129-4 Terrestrial Carbon Budgets: An Overview.



Monday, October 17, 2011: 9:20 AM
Henry Gonzalez Convention Center, Room 211, Concourse Level

Christian Beer, Biogeochemical Model-Data Integration Group, Max Planck Institute for Biogeochemistry, Jena, Germany
In this talk I will present concepts of the terrestrial carbon budget, such as gross primary production, respiration, and disturbance and management fluxes, and its consequence on the annual growth rate of atmospheric CO2 concentration. In doing so, I will also present main observational and modelling methods to estimate the terrestrial carbon budget from ecosystem to global scale. Then, I will focus on current spatial pattern of the component fluxes as well as their recent time evolution. I will particularly also point to the important links to carbon and nutrient cycles. The main part of the talk will then concentrate on the potential responses of the carbon land-atmosphere exchanges to environmental change.

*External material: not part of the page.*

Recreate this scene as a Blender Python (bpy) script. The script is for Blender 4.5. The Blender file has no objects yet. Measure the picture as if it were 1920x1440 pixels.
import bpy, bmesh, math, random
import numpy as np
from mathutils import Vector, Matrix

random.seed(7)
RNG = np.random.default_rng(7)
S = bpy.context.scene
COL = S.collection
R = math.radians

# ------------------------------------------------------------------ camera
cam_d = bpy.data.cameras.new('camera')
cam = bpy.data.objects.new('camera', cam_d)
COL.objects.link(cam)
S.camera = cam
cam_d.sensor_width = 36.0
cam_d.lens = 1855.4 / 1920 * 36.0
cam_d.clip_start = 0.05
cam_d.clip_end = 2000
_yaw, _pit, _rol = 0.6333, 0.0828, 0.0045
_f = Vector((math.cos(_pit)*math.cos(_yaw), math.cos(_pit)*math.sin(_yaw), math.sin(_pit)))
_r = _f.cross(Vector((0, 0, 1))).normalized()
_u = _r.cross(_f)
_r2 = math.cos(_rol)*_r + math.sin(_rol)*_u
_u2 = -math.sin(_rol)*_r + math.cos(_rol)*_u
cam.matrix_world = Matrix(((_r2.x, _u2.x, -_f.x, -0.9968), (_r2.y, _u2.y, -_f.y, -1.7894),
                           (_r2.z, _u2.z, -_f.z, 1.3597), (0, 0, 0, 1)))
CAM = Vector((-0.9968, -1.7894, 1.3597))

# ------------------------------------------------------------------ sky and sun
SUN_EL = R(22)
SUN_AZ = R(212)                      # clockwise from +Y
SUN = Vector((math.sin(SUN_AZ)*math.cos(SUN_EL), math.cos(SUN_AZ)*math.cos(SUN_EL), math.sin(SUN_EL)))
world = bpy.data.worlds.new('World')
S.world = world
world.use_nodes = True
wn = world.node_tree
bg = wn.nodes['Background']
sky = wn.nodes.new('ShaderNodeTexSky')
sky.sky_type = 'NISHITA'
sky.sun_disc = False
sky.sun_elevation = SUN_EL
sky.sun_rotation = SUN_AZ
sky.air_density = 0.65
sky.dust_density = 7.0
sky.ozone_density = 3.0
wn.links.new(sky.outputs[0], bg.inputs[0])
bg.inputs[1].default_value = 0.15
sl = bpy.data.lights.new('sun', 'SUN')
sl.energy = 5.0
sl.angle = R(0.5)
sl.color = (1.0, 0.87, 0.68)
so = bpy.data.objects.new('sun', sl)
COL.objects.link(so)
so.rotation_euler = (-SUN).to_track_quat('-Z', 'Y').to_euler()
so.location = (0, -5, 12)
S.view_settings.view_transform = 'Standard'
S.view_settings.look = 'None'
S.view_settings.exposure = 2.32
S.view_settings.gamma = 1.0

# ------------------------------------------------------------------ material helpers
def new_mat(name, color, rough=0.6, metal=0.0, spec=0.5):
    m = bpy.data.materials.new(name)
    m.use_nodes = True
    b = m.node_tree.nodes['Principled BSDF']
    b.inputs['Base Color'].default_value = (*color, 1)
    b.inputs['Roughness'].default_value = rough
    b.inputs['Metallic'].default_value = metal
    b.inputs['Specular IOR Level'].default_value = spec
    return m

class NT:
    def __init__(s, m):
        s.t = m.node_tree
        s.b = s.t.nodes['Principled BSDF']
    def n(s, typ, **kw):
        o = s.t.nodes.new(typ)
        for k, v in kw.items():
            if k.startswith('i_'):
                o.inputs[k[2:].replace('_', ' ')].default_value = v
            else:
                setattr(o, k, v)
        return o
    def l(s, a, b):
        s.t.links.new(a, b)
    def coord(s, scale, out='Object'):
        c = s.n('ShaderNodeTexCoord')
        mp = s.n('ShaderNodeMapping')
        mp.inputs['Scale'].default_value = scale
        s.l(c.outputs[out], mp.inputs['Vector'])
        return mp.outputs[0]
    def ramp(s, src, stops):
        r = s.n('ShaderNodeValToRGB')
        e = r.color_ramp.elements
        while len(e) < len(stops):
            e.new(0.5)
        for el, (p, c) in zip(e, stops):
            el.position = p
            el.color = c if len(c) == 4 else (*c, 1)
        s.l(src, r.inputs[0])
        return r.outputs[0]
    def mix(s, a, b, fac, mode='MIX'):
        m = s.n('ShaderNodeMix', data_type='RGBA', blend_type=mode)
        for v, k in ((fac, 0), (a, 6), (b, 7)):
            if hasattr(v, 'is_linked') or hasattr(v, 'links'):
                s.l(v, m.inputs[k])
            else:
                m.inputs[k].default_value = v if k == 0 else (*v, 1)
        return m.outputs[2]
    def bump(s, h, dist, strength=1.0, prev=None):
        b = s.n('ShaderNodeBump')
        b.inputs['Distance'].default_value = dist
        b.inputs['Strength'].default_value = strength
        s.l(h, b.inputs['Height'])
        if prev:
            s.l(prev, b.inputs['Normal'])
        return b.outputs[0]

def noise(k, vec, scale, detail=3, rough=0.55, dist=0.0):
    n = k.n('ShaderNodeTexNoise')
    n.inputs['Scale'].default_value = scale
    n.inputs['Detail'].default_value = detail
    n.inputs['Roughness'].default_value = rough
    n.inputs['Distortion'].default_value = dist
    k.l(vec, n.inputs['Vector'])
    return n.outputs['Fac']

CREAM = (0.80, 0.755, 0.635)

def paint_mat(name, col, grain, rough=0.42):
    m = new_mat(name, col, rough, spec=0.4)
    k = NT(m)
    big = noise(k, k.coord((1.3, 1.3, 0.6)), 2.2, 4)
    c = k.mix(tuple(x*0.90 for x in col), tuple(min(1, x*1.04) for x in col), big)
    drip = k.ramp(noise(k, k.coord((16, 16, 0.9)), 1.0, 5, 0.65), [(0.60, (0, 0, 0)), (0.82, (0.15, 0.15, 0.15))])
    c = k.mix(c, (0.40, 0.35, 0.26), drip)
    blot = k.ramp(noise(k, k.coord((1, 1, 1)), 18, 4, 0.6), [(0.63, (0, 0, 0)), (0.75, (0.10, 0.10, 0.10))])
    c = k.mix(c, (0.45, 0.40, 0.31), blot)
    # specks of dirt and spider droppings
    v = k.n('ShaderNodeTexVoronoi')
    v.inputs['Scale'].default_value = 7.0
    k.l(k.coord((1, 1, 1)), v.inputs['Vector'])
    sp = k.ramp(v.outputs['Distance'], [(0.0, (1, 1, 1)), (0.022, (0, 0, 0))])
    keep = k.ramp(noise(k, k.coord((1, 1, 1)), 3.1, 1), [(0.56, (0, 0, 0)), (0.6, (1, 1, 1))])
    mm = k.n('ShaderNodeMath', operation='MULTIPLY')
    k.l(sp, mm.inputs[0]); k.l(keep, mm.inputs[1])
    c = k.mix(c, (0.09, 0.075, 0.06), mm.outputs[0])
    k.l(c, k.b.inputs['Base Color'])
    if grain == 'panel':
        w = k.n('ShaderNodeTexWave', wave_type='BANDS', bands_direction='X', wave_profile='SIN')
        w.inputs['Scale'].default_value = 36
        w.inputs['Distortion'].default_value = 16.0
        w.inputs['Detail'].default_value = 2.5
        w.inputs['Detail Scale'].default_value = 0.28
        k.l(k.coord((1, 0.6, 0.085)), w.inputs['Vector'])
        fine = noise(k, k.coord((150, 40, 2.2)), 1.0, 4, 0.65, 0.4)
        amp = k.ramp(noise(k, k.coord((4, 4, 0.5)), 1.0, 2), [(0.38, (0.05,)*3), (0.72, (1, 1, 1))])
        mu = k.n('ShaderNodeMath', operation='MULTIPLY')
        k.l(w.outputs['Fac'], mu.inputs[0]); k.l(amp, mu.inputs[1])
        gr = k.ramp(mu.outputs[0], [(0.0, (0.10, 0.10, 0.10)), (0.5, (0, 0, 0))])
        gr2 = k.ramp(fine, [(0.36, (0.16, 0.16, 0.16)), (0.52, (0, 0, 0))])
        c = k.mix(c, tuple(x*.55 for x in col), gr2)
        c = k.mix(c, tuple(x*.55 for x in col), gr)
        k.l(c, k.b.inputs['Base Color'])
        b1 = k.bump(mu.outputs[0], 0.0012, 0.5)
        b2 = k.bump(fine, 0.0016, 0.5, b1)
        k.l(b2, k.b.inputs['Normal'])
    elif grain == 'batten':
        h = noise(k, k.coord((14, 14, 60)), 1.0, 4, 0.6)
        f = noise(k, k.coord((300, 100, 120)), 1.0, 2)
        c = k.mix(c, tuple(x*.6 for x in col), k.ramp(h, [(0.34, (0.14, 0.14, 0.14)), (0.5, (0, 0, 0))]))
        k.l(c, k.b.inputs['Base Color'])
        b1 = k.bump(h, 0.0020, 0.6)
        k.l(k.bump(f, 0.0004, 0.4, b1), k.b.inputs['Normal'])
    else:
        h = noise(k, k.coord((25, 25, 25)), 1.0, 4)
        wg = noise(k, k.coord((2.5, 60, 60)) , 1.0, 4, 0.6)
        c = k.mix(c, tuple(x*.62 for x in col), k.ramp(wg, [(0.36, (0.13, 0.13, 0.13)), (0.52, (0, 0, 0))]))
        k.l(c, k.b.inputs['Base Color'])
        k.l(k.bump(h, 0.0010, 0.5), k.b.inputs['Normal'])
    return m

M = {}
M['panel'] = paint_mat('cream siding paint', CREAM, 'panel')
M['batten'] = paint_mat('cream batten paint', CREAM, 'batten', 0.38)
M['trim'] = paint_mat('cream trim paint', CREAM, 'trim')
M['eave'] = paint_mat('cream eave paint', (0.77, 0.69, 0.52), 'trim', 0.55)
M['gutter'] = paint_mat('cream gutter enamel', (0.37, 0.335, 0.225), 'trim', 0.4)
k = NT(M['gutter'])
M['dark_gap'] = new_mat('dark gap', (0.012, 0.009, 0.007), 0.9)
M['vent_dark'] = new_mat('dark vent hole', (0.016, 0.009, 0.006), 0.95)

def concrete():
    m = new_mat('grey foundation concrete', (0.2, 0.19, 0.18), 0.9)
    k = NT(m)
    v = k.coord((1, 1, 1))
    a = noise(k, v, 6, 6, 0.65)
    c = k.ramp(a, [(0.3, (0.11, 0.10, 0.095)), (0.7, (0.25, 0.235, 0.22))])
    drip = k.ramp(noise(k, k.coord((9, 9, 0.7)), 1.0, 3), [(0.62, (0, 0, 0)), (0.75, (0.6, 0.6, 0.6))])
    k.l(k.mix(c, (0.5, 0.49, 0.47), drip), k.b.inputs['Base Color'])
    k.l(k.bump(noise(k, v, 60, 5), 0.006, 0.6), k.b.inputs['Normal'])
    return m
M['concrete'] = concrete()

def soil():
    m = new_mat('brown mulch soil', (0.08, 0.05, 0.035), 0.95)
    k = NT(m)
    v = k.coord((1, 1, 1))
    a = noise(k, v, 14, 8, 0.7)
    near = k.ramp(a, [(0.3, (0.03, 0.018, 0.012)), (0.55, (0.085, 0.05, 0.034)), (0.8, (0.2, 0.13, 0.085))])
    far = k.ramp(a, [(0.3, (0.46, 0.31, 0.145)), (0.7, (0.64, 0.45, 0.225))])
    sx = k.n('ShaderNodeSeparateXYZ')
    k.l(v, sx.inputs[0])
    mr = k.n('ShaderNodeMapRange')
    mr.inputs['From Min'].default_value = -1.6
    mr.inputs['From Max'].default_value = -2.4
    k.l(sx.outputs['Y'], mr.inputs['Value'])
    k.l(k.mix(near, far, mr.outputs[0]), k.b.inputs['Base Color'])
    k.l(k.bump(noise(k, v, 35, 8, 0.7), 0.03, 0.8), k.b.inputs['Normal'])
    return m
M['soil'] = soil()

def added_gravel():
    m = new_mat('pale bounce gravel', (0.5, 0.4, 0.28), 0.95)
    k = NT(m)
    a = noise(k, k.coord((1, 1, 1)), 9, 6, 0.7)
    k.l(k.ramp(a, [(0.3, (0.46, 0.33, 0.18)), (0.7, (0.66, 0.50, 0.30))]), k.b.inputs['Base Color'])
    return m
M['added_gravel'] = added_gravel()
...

This envolves a review of the carbon stocks and quality distribution, and a review on processes that can alter a current balance, such as consequences of energy limitation of microbes on decomposition or thawing of permanently frozen soil organic matter. Such altered carbon budget an land surface properties can lead to feedbacks with the climate system. I will also address the question of effects of a changing climate variability in comparison to a changing average of a climatic variable on terrestrial ecosystem state and function.